Grande livro, grande escritor, grande "trasmontano" que, quando nasceu em Vila Nova de Gaia, ocorreu "a criação do mundo".
O meu escritor preferido, de cabeceira, direi mesmo.
O romancista de Estevais onde ele, duas vezes ao ano, recupera as suas raízes do "terroir" para depois mergulhar na sua outra familia, a holandesa, que lhe deu honrarias, mulher, filhas, e netos, ao que creio saber.
Abraço,
J.A.

Anónimo disse...

viva caro Albergaria,
perfeitamente de acordo! E quanto a essa relação dual Holanda/Portugal, uma relação "bígama" no seu dizer, achei piada àquela passagem, neste livro, em que diz: "tive sonhos, claro. Tantos q dariam para três vidas. Mas cedo vi confirmada a certeza de q na própria terra ninguém é profeta. Depois, eterno farsante, achando que para castigo dos meus sonhos uma terra só seria pouco, o destino deu-me duas." (Tempo Contado, ed. Quetzal, 2010, pág. 106) - magistral!...
abraço,
N.

Anónimo disse...

Ah, e faz-nos bem, este olhar distanciado (geograficamente e na escala temporal) - e de forma assertiva, sem referir nomes, mas referindo-se seguramente ao chinfrim sobre a situação política e económica de Portugal (apesar de longe, vê-se q o nosso Amigo Rentes acompanha bem a situação), como se lê no seu apontamento de hoje (no Tempo Contado /blogue), visando os que muito compenetrados na sua "acção cívica", julgam que estão a prestar um grande serviço ao mundo por muito alto gritarem nas blogosferas:
"(...) Berram vocês na internet, exigindo mudanças e melhorias, mas a internet não é praça pública, nem tribuna, nem sequer o café. É um nevoeiro. E um blogue poderá dar-vos a ilusão de ser trombeta, mas nem chega a apito, é um murmúrio.
Passam por lá dez, cem, mil visitantes? Dois mil? Pois passam. Espreitam, farejam, lêem umas linhas, esquecem, os mentecaptos – linda palavra doutro tempo – aproveitam para vomitar ódio nos comentários.

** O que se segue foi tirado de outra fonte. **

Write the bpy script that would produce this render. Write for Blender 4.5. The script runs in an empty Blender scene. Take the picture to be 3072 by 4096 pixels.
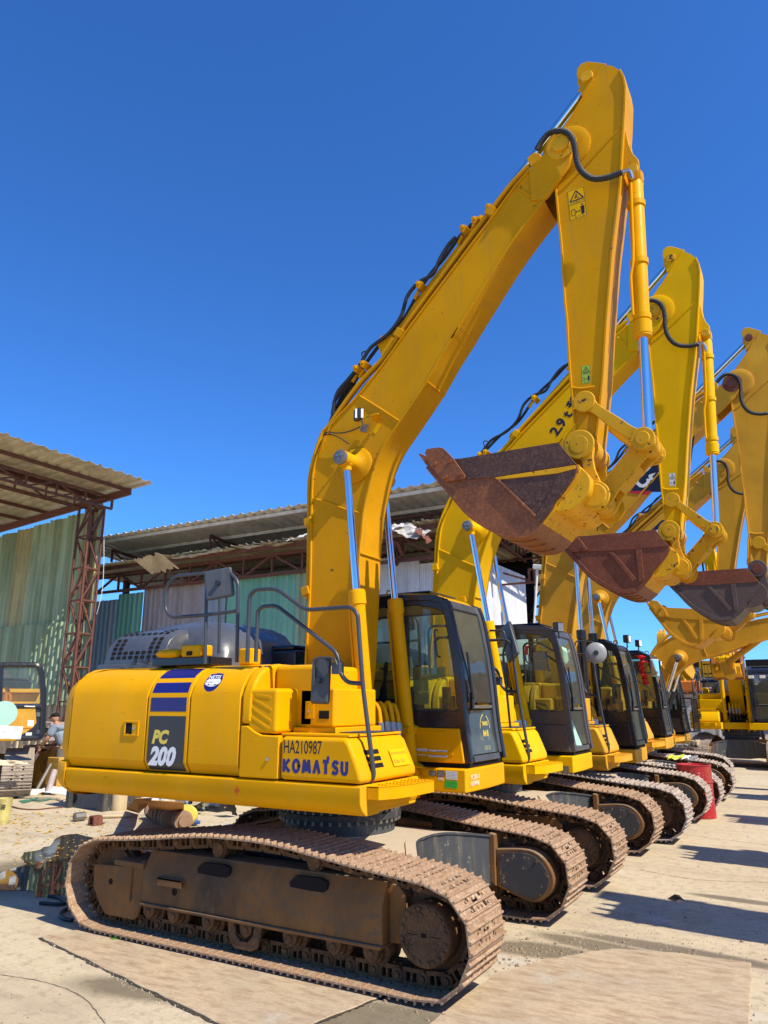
import bpy, bmesh, math, random
from mathutils import Vector, Matrix
R = math.radians
random.seed(7)
COL = bpy.context.scene.collection
# ------------------------------------------------------------------ camera model (photo is 3072 x 4096)
CP = Vector((4.135, -6.292, 1.955)); YAW = R(30.14); PIT = R(14.56); FPX = 2945.0
_f = Vector((-math.sin(YAW)*math.cos(PIT), math.cos(YAW)*math.cos(PIT), math.sin(PIT)))
_r = Vector((math.cos(YAW), math.sin(YAW), 0)); _u = _r.cross(_f)
def at(u, v, ax, val):
    """the point of the plane ax = val that the photo shows at pixel (u, v)"""
    d = _r*(u-1536) - _u*(v-2048) + _f*FPX
    i = 'xyz'.index(ax); t = (val-CP[i])/d[i]
    return CP + d*t
def C(ox, oy, s):
    return lambda a, b: (ox+s*a, oy+s*b)
A = C(200, 2200, .8439); C5 = C(1100, 1300, .4972); C6 = C(1800, 200, .5425); C7 = C(1600, 1400, .7233)
C4 = C(1400, 2300, .4822); D3 = C(2150, 1550, .3315); E3 = C(1650, 1750, .4822); Z1 = C(0, 1700, .3858)
def xz(cr, pts, y):
    return [(lambda p: (p.x, p.z))(at(*cr(a, b), 'y', y)) for a, b in pts]
def p3(cr, pts, y):
    return [at(*cr(a, b), 'y', y) for a, b in pts]

# ------------------------------------------------------------------ mesh builder
EACH = set("hub_bolt pivot_boss bucket_side wear_strip side_rib hinge_plate boom_fork pivot_pin cylinder_boss cylinder_lug linkage_pin cab_side_panel boom_bracket pipe_clamp_block cover_bolt cutter_bolt bolt slew_ring_bolt gland_bolt cap_bolt hood_catch box_slot front_louvre opening_shade frame_port data_mark wiper_arm pedal control_box roof_panel cylinder_pipe_clamp weld_bead boom_flange arm_flange".split())
class MB:
    def __init__(s): s.v = []; s.f = []
    def add(s, vs, fs):
        n = len(s.v); s.v += [Vector(p) for p in vs]; s.f += [tuple(i+n for i in f) for f in fs]; return s
    def box(s, x0, x1, y0, y1, z0, z1):
        vs = [(x, y, z) for x in (x0, x1) for y in (y0, y1) for z in (z0, z1)]
        return s.add(vs, [(0,1,3,2), (4,6,7,5), (0,4,5,1), (2,3,7,6), (0,2,6,4), (1,5,7,3)])
    def cbox(s, c, sz, M=None):
        m = MB(); m.box(-sz[0]/2, sz[0]/2, -sz[1]/2, sz[1]/2, -sz[2]/2, sz[2]/2)
        c = Vector(c)
        return s.add([c + ((M @ v) if M else v) for v in m.v], m.f)
    def prism(s, poly, y0, y1, ax='y'):
        """polygon in the plane across ax, extruded from y0 to y1"""
        def P(a, b, t): return {'y': (a, t, b), 'z': (a, b, t), 'x': (t, a, b)}[ax]
        n = len(poly)
        vs = [P(a, b, y0) for a, b in poly] + [P(a, b, y1) for a, b in poly]
        fs = [tuple(range(n-1, -1, -1)), tuple(range(n, 2*n))] + [(i, (i+1) % n, n+(i+1) % n, n+i) for i in range(n)]
        return s.add(vs, fs)
    def strip(s, line, th, y0, y1, closed=False):
        """a plate of thickness th following the line in the xz plane, from y0 to y1"""
        n = len(line); out = []
        for i in range(n):
            a = Vector(line[(i-1) % n if closed else max(i-1, 0)]); b = Vector(line[(i+1) % n if closed else min(i+1, n-1)])
            t = (b-a).normalized(); nn = Vector((-t.y, t.x)); p = Vector(line[i])
            out.append((p+nn*th/2, p-nn*th/2))
        vs = []
        for a, b in out: vs += [(a.x, y0, a.y), (a.x, y1, a.y), (b.x, y1, b.y), (b.x, y0, b.y)]
        fs = []
        m = n if closed else n-1
        for i in range(m):
            p, q = 4*i, 4*((i+1) % n)
            for k in range(4): fs.append((p+k, q+k, q+(k+1) % 4, p+(k+1) % 4))
        if not closed: fs += [(0, 1, 2, 3), (4*n-1, 4*n-2, 4*n-3, 4*n-4)]
        return s.add(vs, fs)
    def tube(s, pts, r, n=10, caps=True):
        pts = [Vector(p) for p in pts]; rings = []; up = None
        for i, p in enumerate(pts):
            t = (pts[min(i+1, len(pts)-1)] - pts[max(i-1, 0)])
            t = t.normalized() if t.length > 1e-9 else Vector((0, 0, 1))
            if up is None: up = Vector((0, 0, 1)) if abs(t.z) < .9 else Vector((1, 0, 0))
            a = t.cross(up); a = a.normalized() if a.length > 1e-6 else t.orthogonal().normalized()
            b = a.cross(t).normalized(); up = b
            rr = r[i] if isinstance(r, (list, tuple)) else r
            rings.append([p + a*math.cos(2*math.pi*k/n)*rr + b*math.sin(2*math.pi*k/n)*rr for k in range(n)])
        return s.loft(rings, caps)
    def loft(s, rings, caps=True, loop=False):
        n = len(rings[0]); vs = [p for q in rings for p in q]; fs = []
        m = len(rings)
        for i in range(m if loop else m-1):
            for k in range(n):
                a, b = i*n, ((i+1) % m)*n
                fs.append((a+k, a+(k+1) % n, b+(k+1) % n, b+k))
        if caps and not loop: fs += [tuple(range(n-1, -1, -1)), tuple(range((m-1)*n, m*n))]
        return s.add(vs, fs)
    def cyl(s, p0, p1, r0, r1=None, n=20):
        return s.tube([p0, p1], [r0, r0 if r1 is None else r1], n)
    def lathe(s, p0, d, prof, n=24):
        """profile of (distance along d, radius)"""
        p0 = Vector(p0); d = Vector(d).normalized()
        a = d.orthogonal().normalized(); b = d.cross(a)
        rings = [[p0+d*t + a*math.cos(2*math.pi*k/n)*r + b*math.sin(2*math.pi*k/n)*r for k in range(n)] for t, r in prof]
        return s.loft(rings)
    def quad(s, *p): return s.add(p, [tuple(range(len(p)))])
    def grid(s, fn, nu, nv):
        vs = [fn(i/nu, j/nv) for j in range(nv+1) for i in range(nu+1)]
        fs = [(j*(nu+1)+i, j*(nu+1)+i+1, (j+1)*(nu+1)+i+1, (j+1)*(nu+1)+i) for j in range(nv) for i in range(nu)]
        return s.add(vs, fs)
    def xf(s, fn): s.v = [Vector(fn(v)) for v in s.v]; return s
    def join(s, o): return s.add(o.v, o.f)
    def mesh(s, name, mat, smooth=38, T=None):
        me = bpy.data.meshes.new(name)
        vs = [T(v) for v in s.v] if T else s.v
        me.from_pydata([tuple(v) for v in vs], [], s.f)
        bm = bmesh.new(); bm.from_mesh(me)
        bmesh.ops.recalc_face_normals(bm, faces=bm.faces)
        if smooth:
            c = math.cos(R(smooth))
            for f in bm.faces: f.smooth = True
            for e in bm.edges:
                if len(e.link_faces) != 2 or e.link_faces[0].normal.dot(e.link_faces[1].normal) < c: e.smooth = False
        bm.to_mesh(me); bm.free()
        me.materials.append(mat)
        return me
    def parts(s):
        """the connected pieces, each a builder of its own"""
        p = list(range(len(s.v)))
        def find(a):
            while p[a] != a: p[a] = p[p[a]]; a = p[a]
            return a
        for f in s.f:
            for i in f[1:]: p[find(i)] = find(f[0])
        g = {}
        for f in s.f: g.setdefault(find(f[0]), []).append(f)
        out = []
        for fs in g.values():
            ids = sorted({i for f in fs for i in f}); k = {j: n for n, j in enumerate(ids)}
            q = MB(); q.v = [s.v[i] for i in ids]; q.f = [tuple(k[i] for i in f) for f in fs]; out.append(q)
        return out
    def build(s, name, mat, parent=None, T=None, bevel=0, smooth=38, seg=2):
        if name in EACH:
            ps = s.parts()
            if len(ps) > 1:
                for q in ps: o = q.build(name, mat, parent, T, bevel, smooth, seg)
                return o
        o = bpy.data.objects.new(name, s.mesh(name, mat, smooth, T)); COL.objects.link(o)
        if parent: o.parent = parent
        if bevel:
            m = o.modifiers.new('bevel', 'BEVEL'); m.width = bevel; m.segments = seg; m.limit_method = 'ANGLE'
            m.angle_limit = R(35); m.harden_normals = True
        return o
def inst(name, me, parent, M):
    o = bpy.data.objects.new(name, me); COL.objects.link(o); o.parent = parent; o.matrix_local = M; return o
def empty(name, loc=(0, 0, 0), rz=0):
    o = bpy.data.objects.new(name, None); COL.objects.link(o); o.location = loc; o.rotation_euler = (0, 0, rz); return o
def tag(o, label=None, cat=None, group=None, kind=None):
    if label: o['label'] = label
    if cat: o['category'] = cat
    if group: o['group'] = group
    if kind: o['kind'] = kind
    return o
def fillet(pts, r=.06, n=5):
    pts = [Vector(p) for p in pts]; out = [pts[0]]
    for i in range(1, len(pts)-1):
        a, b, c = pts[i-1], pts[i], pts[i+1]
        d1 = (a-b); d2 = (c-b); q = min(r, d1.length*.45, d2.length*.45)
        s, e = b+d1.normalized()*q, b+d2.normalized()*q
        for k in range(n+1):
            t = k/n; out.append(s*(1-t)**2 + b*2*t*(1-t) + e*t*t)
    out.append(pts[-1]); return out
def spline(pts, n=6):
    """Catmull-Rom through the points (2-D or 3-D)"""
    P = [Vector(p) for p in pts]; out = []
    for i in range(len(P)-1):
        p0 = P[max(i-1, 0)]; p1 = P[i]; p2 = P[i+1]; p3_ = P[min(i+2, len(P)-1)]
        for k in range(n):
            t = k/n
            out.append(.5*((2*p1)+(p2-p0)*t+(2*p0-5*p1+4*p2-p3_)*t*t+(-p0+3*p1-3*p2+p3_)*t**3))
    out.append(P[-1]); return out
class Sim:
    """similarity in the xz plane that carries pins a,b to pins c,d"""
    def __init__(s, a, b, c, d):
        s.a = complex(*a); s.c = complex(*c); s.k = (complex(*d)-s.c)/(complex(*b)-s.a)
    def __call__(s, v):
        w = (complex(v[0], v[2])-s.a)*s.k + s.c
        return Vector((w.real, v[1], w.imag))
    def p2(s, p): w = (complex(*p)-s.a)*s.k+s.c; return (w.real, w.imag)
IDT = lambda v: Vector(v)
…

Parece movimento e é só vento. (...)" - serve para muita coisa...
Vale a pena ler o resto, aqui: http://tempocontado.blogspot.com/2011/01/para-que-tanto-berro.html

Júlia Ribeiro disse...

Vale a pena ler o resto e ler tudo quanto o autor escreve , pois é sempre tempo bem contado.
Para mim, Rentes de Carvalho é, sem qualquer dúvida, o nosso maior escritor destes últimos cem anos.
Inteligente que até arrepia, "fino que nem um alho", observador até ao micron, caladão, mas quando lhe dá na veneta, escaqueira a louça toda.
Obrigada ao Nelson por (há uns dez anos) me ter ofertado "Ernestina", o primeiro livro que li do nosso escritor de Estevais.

Abraços
Júlia

Anónimo disse...

Olá Drª Júlia,
Não sei se o nosso Amigo Rentes de Carvalho é o maior da nossa literatura do último século, mas é, seguramente, dos maiores, e inquestionavelmente o é da 2ª. metade do séc. XX e inícios de XXI. Com a particularidade única de fazer uma ponte entre um mundo urbano e super-desenvolvido, corporizado na mítica Europa (com expoente máximo na Europa do Norte, a Europa protestante, com epicentro num país como a Holanda, na charneira entre Alemanha/Bélgica/França e não longe da Grã Bretanha) e, por outro lado, esta Europa do Sul, símbolo do crónico "atraso" dos reinos católico-romanos do Sul, com Portugal como a periferia das periferias. E como periferia da periferia das periferias, a ponta do seu compasso assenta num ponto minúsculo, o mais recôndito (lugar anexo de uma freguesia), de onde lhe vem a génese: Estevais do Mogadouro e território envolvente. E é para aqui que lhe pende o coração, nessa relação bipolar em que foi construindo a sua obra. Creio que a originalidade de Rentes está, para além de um soberbo modo de escrever, nessa (in)capacidade de viver e de integrar o Local e o Global, com um olhar distanciado, mas simultaneamente capaz de nomear os personagens reais da sua aldeia, ou da sua "entourage", tratando-os por "tu". Tem a agudeza do ponto de vista de um Estrangeirado, mas sem o ser (aliás, recusa o epíteto), aliás com a sageza de um camponês - que, como bem diz a Drª Júlia, "fino que nem um alho", ou "guitcho", como diríamos aqui em transmontanês.
Isso mesmo é notório em "Tempo contado" (livro e blogue, sendo este último um caso de estudo, em termos de literatura escrita/lida em directo, através de novas tecnologias, o que não deixa de ser notável como testemunho da capacidade de adaptação do nosso autor a este mundo informático, que se considera apanágio de novas gerações!).
com abraço,
N.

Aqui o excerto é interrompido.